The government, World Bank and Small Industries Development Bank of India (SIDBI) are set to launch a $1 billion fund to provide guarantees against loan default to lenders financing purchase of electric two- and three-wheelers, three people aware of the development said.

The entities will initially set up a $300 million “first loss risk sharing instrument”, a person involved in the talks said. “The funds would be available for all financial institutions to access as a first-loss instrument,” he said.

“The instrument would act as a hedging mechanism, for banks to access in case of defaults of loans on purchase of electric vehicles. This is expected to bring down the cost of financing EVs by 10-12%,” said the person.

A billion dollar fund for 2/3-wheeler EV financing is on anvil
Currently, the interest rate on loans to purchase electric two- and three-wheelers is 20-25%.

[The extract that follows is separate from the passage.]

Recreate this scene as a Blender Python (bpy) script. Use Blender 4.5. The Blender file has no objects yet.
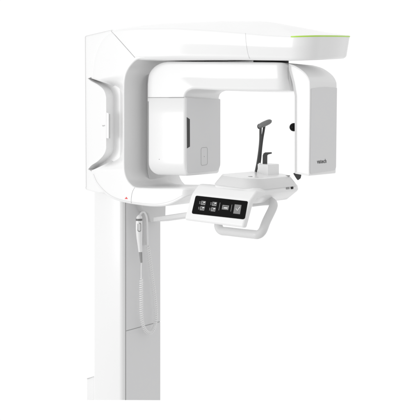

The Niti Aayog is the facilitating agency for the project, aimed at facilitating faster and easier financing of electric vehicles. The World Bank, Niti Aayog and SIDBI did not respond till press time Monday to emails seeking comment.

ET reported in October last year that government think tank Niti Aayog and the World Bank were in discussions to set up a $300 million loss-sharing mechanism to compensate banks giving loans for electric vehicle purchases. Total financing under the programme was estimated around $1.5 billion.

State Bank of India was being considered as the programme lead, but it moved out of the partnership as banks still consider EV as a risky segment. SIDBI will now be the implementing institution for the programme.

SBI moved out of the partnership as banks still consider EV as a risky segment, said a second person. “After a due diligence, it didn’t seem feasible for SBI to be the programme lead, as it had concerns with respect to EV technology, warranty, battery life,” he said.

SIDBI has of late been spearheading India‘s efforts towards sustainable development goals by tying up with multiple small and medium companies to increase energy efficiency in their operations.

Banks have continued to shy away from this segment as they burnt fingers losing money on financing e-rickshaws, and other two- and three-wheelers powered with lead-acid batteries. Even as banks have maintained an arm’s length questioning the commercial viability and resale value of these vehicles, several non-bank lenders and digital financiers have taken the lead in financing this segment.

“Over the last few months, the EV financing segment is getting crowded by many fintech companies and NBFCs who have stepped into finance EVs with a competitively lower rate (than earlier) of interest,” said the chief executive of a company manufacturing electric two-wheelers.